Margin is the most overlooked topic of marketing effectiveness
May 7, 2025
Everyone is talking about Marketing Mix Modeling and incrementality experiments, but we miss the star of the show: Margins.
Recognize this? Product groups that seem valuable because they generate a lot of revenue. But totally underperform on margin.
You want to attract customers who contribute to margin, not just customers who generate sales.
This is why companies feel the need to shift from steering on revenue to steering on margin.
That makes sense.
But what is the right way to do this?
1️⃣ Start by calculating margin per order in your data warehouse. Margin drives profitability, so it is definitely worth investing BI resources to generate this insight. Not just for marketing, but also for broader business decisions. Be sure to include all cost elements, such as shipping and warehouse handling costs.
2️⃣ Track order-level identifiers. For example, ensure that Google Analytics is registering each order ID in the purchase events.
3️⃣ Include touch path modeling (MTA) in your marketing effectiveness solution, alongside MMM and experiments.
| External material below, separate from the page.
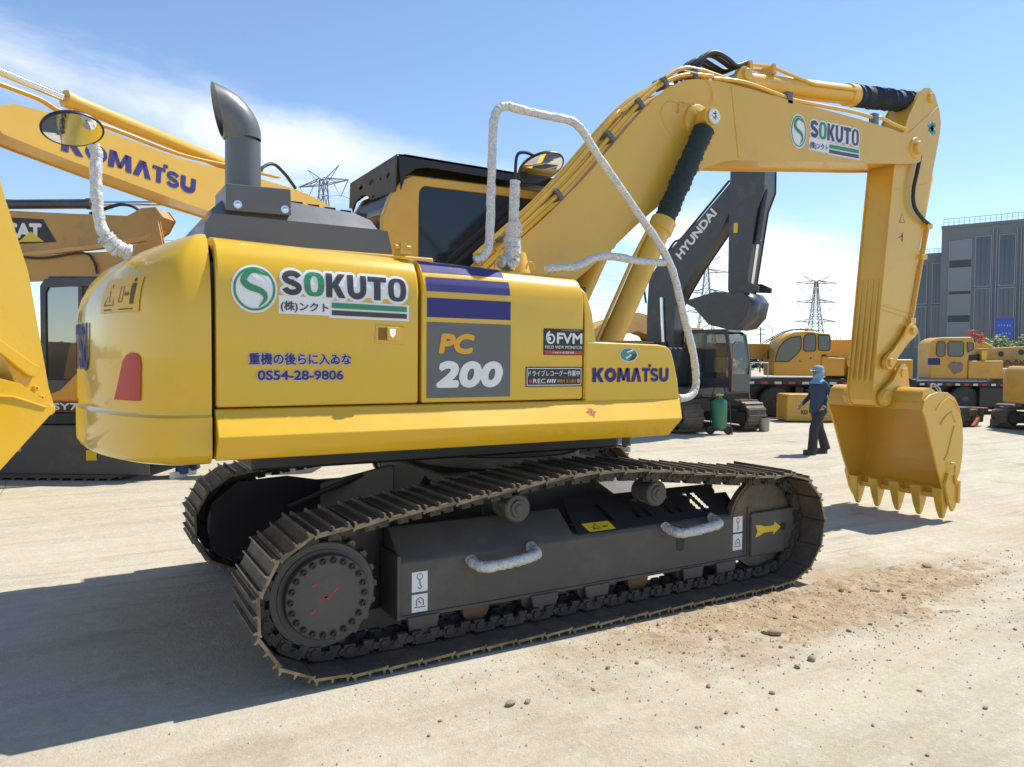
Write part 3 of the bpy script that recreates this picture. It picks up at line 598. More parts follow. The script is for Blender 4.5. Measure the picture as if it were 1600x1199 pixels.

These techniques allow you to attribute margin at a very granular level.
4️⃣ Identify which campaigns drive incremental margin, and reallocate budget to the channels and campaigns that deliver margin rather than just revenue.
To take it a step further, include Customer Lifetime Value. Another benefit of MTA is that it can differentiate between loyal and new customers.
Usual suspect of low margin, low loyalty: Price comparison websites. You bring in customers focused on price, and willing to switch again.
We consistently see that focusing on margin leads to smarter budget shifts and stronger business results.